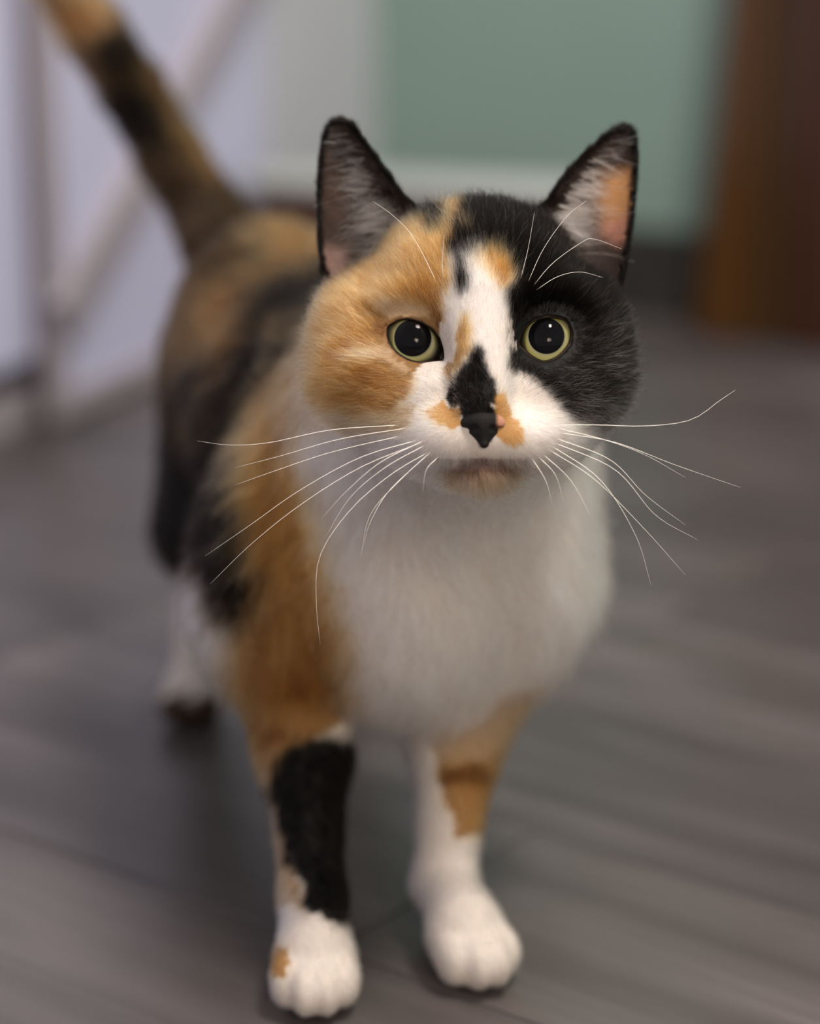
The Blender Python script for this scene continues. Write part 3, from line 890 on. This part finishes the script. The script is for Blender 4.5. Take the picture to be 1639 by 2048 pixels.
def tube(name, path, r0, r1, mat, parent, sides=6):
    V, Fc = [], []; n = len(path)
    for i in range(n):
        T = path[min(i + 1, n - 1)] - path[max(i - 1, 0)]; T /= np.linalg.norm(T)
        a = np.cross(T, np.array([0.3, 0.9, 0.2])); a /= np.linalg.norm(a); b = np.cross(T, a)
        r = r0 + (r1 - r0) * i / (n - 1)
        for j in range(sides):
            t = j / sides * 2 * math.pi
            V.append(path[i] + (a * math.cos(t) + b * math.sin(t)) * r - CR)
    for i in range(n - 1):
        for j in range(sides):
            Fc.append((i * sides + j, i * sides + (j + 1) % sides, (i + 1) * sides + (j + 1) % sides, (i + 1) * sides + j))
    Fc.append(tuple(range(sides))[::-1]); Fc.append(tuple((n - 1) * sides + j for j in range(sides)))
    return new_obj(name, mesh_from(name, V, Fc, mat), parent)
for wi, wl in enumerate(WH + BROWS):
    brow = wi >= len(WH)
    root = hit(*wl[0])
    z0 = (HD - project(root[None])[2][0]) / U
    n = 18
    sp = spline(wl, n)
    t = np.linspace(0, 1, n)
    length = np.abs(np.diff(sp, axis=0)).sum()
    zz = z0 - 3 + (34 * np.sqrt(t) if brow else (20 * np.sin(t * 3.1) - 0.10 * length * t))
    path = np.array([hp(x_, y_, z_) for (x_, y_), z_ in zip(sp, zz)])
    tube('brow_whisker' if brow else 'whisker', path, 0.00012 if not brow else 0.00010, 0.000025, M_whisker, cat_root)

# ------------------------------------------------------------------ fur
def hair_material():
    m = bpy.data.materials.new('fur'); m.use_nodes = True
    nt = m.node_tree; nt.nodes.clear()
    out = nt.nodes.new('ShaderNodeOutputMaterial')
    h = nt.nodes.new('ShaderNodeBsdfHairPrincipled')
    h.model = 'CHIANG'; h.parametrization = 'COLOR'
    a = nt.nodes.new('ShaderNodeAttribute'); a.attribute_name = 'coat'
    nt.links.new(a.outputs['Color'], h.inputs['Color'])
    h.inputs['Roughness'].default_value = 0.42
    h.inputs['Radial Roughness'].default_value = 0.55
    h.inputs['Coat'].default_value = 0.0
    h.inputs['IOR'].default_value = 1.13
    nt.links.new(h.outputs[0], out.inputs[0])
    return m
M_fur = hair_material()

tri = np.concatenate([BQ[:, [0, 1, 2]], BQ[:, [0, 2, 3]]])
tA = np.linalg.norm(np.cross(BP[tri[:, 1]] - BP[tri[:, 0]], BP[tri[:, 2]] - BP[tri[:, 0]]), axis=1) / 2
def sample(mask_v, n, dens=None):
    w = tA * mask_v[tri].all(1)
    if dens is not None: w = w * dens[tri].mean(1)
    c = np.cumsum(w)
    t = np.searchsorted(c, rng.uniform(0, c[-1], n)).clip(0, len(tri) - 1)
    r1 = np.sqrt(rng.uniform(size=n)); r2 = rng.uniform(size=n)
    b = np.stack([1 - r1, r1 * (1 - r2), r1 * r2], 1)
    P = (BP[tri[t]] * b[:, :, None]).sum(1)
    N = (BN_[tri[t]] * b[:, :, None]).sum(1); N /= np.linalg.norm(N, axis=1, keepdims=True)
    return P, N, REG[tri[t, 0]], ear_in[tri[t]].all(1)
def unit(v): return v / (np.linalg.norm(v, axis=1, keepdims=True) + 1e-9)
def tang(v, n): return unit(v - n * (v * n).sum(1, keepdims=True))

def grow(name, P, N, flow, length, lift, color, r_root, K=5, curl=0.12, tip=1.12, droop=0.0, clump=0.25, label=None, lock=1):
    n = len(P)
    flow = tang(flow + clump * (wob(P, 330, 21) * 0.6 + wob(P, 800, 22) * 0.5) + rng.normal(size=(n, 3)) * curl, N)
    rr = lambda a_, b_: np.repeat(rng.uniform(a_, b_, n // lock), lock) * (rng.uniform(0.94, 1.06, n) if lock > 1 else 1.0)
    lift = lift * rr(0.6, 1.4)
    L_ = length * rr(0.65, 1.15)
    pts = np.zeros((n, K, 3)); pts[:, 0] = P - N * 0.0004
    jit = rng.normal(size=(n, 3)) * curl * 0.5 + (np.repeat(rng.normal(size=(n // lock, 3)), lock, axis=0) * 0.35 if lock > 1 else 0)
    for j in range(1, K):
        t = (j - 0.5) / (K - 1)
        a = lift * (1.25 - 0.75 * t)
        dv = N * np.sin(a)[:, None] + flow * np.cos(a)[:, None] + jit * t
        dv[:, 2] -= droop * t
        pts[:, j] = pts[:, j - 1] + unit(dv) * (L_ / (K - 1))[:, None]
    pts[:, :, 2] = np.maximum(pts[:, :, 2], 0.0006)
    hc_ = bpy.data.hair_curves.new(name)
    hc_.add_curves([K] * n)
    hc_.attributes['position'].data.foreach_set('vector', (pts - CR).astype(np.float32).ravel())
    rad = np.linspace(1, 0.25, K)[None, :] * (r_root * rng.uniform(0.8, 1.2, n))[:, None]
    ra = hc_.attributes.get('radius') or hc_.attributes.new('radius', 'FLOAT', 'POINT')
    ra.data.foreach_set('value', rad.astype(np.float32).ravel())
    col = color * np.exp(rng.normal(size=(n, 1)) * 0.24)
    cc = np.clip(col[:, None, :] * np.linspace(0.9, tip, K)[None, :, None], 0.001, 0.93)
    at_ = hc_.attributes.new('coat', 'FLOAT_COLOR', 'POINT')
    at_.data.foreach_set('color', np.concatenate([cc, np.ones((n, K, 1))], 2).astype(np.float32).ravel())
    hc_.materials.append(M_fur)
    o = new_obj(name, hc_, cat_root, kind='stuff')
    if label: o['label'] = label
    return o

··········

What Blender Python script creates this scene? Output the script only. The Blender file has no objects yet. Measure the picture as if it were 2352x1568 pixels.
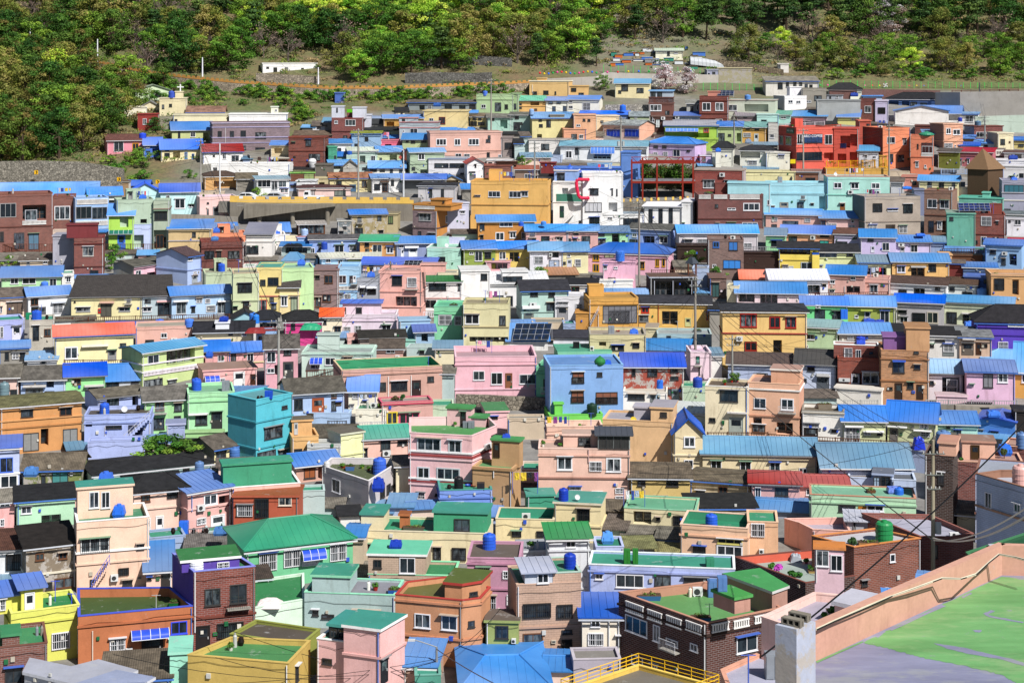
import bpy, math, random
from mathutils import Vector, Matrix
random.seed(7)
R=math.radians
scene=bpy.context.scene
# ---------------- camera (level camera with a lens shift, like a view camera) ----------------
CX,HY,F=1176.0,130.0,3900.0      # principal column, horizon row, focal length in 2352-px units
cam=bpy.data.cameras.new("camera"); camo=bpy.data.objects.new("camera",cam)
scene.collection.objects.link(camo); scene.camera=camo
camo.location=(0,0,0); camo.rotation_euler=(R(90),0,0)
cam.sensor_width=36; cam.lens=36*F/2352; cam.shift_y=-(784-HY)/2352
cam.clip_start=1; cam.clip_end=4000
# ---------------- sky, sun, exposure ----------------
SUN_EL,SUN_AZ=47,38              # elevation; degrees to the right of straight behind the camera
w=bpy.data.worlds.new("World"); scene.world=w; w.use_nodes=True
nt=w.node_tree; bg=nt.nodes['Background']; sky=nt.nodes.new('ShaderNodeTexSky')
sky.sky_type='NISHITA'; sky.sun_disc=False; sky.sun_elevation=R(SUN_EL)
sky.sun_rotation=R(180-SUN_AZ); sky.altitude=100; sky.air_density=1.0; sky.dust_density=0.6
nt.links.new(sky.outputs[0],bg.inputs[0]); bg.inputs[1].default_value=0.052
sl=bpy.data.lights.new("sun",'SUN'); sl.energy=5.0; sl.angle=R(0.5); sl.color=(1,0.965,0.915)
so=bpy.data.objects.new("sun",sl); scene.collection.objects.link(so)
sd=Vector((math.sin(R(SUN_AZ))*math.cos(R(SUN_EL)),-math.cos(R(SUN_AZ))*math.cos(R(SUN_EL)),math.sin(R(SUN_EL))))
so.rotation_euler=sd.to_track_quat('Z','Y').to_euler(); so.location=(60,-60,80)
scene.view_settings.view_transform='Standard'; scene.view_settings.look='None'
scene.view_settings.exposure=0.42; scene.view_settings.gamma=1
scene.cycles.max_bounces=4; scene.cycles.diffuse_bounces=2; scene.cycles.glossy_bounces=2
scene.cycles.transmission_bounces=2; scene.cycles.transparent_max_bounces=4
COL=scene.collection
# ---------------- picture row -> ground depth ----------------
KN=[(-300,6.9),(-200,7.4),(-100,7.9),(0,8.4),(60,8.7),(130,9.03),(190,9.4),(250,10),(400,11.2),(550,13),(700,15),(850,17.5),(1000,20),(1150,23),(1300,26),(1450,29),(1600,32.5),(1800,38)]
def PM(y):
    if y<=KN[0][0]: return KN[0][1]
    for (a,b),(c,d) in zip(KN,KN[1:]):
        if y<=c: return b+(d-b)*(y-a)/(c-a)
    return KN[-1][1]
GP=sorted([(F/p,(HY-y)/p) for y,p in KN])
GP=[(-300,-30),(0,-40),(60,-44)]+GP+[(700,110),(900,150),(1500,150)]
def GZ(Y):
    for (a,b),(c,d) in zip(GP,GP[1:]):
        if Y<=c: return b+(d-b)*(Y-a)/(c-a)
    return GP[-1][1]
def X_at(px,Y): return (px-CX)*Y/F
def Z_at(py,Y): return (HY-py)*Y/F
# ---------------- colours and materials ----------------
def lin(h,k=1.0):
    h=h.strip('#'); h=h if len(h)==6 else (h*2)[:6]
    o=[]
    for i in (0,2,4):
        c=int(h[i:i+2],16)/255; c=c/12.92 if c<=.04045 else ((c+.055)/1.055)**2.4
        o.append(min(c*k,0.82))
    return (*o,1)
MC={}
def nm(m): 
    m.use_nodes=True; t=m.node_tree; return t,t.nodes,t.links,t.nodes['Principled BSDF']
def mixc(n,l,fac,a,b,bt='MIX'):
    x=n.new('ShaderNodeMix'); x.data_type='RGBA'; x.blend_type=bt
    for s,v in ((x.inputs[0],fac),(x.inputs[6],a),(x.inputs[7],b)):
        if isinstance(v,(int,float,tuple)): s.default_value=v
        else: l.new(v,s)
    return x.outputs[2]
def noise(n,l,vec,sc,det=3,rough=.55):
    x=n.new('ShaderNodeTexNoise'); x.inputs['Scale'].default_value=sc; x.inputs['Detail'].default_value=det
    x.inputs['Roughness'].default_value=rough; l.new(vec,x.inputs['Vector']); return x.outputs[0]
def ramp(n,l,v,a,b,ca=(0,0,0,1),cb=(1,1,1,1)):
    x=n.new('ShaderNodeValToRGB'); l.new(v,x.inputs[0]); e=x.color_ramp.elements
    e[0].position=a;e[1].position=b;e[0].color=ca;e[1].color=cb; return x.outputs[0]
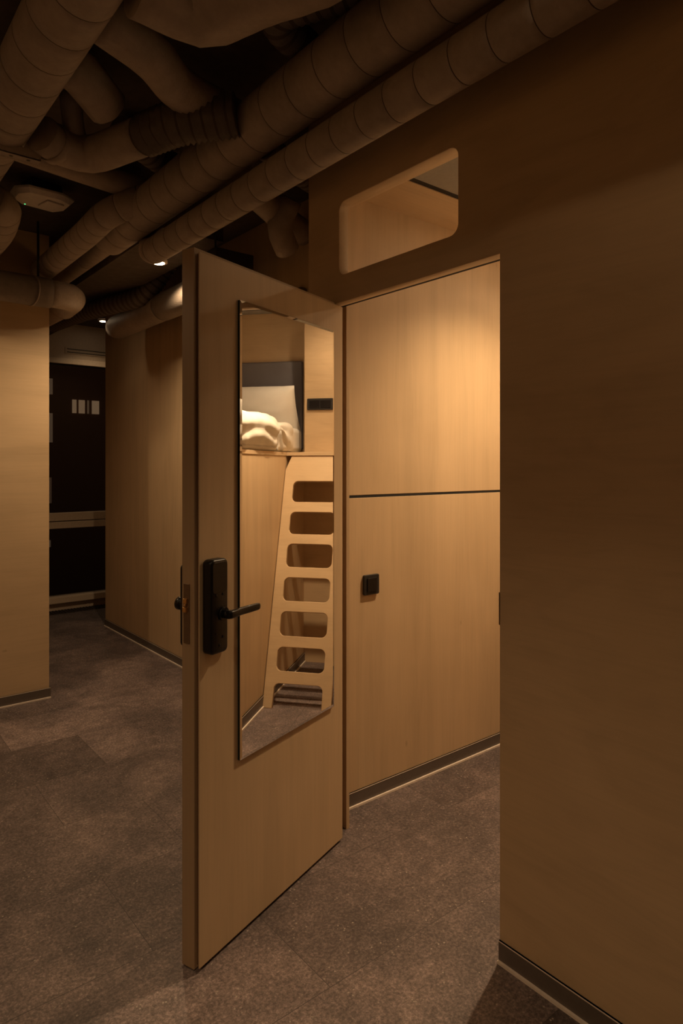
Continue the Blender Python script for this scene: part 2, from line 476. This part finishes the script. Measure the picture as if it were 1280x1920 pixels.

··········

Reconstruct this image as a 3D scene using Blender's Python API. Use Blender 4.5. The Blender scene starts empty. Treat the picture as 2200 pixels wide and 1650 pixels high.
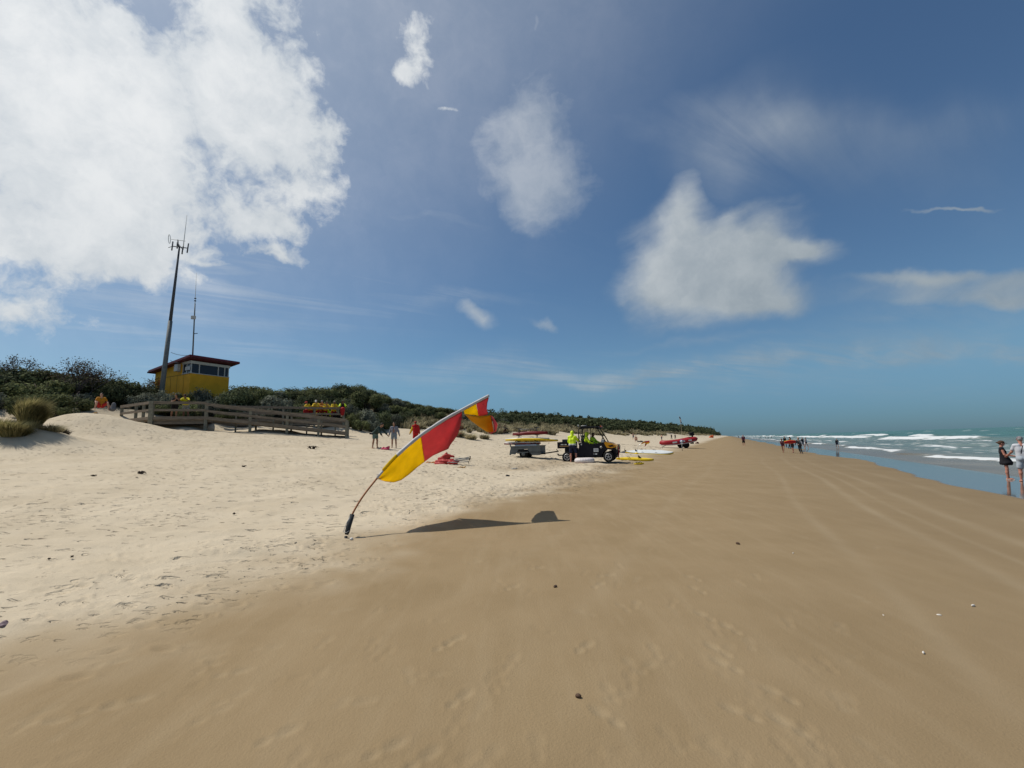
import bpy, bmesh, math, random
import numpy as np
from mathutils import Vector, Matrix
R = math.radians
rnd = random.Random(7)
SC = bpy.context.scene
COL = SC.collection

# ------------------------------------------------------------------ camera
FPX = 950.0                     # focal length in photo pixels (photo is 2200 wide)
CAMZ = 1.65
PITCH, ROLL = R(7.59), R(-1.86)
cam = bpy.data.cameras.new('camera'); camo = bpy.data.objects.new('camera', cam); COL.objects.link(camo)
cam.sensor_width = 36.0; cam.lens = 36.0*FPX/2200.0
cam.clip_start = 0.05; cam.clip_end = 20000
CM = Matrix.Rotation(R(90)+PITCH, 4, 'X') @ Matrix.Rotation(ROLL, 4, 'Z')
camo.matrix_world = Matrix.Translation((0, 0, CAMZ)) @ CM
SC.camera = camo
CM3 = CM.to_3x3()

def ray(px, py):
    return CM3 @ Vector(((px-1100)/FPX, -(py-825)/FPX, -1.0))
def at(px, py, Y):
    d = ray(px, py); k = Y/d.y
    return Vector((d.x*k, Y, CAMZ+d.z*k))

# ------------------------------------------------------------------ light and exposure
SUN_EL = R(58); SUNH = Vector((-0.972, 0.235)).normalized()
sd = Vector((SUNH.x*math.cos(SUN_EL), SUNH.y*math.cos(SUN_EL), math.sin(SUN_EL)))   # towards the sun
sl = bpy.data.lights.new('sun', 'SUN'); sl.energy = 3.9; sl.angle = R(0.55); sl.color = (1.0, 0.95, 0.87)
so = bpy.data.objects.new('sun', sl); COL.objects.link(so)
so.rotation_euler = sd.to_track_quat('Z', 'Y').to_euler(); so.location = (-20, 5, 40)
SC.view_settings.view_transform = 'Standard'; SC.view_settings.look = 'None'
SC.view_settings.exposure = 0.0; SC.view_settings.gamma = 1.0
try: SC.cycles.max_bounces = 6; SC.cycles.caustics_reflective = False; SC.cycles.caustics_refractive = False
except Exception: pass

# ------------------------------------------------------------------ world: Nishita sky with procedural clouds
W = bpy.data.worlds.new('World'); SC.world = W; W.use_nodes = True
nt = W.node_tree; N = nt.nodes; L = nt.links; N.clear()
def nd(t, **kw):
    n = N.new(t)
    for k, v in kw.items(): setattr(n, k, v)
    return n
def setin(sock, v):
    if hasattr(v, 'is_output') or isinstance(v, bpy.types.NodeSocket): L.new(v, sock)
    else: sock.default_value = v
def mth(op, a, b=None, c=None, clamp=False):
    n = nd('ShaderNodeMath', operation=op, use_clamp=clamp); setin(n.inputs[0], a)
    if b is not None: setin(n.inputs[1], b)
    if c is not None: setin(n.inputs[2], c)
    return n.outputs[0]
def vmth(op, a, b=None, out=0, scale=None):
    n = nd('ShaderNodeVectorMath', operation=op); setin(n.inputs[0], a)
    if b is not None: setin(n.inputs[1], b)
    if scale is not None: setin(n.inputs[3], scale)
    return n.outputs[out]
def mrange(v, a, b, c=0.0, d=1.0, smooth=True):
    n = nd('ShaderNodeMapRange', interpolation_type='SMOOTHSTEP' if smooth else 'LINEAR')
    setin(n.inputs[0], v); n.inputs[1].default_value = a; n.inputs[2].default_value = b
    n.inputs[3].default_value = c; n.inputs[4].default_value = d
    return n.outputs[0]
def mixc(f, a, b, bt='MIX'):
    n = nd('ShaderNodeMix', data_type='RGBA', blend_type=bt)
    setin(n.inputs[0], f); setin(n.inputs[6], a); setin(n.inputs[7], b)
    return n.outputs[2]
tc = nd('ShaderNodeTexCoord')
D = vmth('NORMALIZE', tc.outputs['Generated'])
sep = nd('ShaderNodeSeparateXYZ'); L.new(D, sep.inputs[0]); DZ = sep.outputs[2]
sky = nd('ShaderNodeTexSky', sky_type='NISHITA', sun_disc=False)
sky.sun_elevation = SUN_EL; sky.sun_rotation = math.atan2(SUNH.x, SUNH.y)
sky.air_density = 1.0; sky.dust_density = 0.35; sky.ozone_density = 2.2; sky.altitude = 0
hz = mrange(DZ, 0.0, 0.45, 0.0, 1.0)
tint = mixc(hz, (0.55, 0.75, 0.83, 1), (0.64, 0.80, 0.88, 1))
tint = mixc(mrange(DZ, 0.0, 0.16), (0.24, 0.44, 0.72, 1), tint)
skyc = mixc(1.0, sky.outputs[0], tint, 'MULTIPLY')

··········

» JOB
From the data above, copy each line that has the string "Blender".

» EXERCISE RESPONSE
The Blender Python script for this scene continues. Write part 3, from line 890 on. This part finishes the script. The script is for Blender 4.5. Take the picture to be 1639 by 2048 pixels.
What Blender Python script creates this scene? Output the script only. The Blender file has no objects yet. Measure the picture as if it were 2352x1568 pixels.
Continue the Blender Python script for this scene: part 2, from line 476. This part finishes the script. Measure the picture as if it were 1280x1920 pixels.
Reconstruct this image as a 3D scene using Blender's Python API. Use Blender 4.5. The Blender scene starts empty. Treat the picture as 2200 pixels wide and 1650 pixels high.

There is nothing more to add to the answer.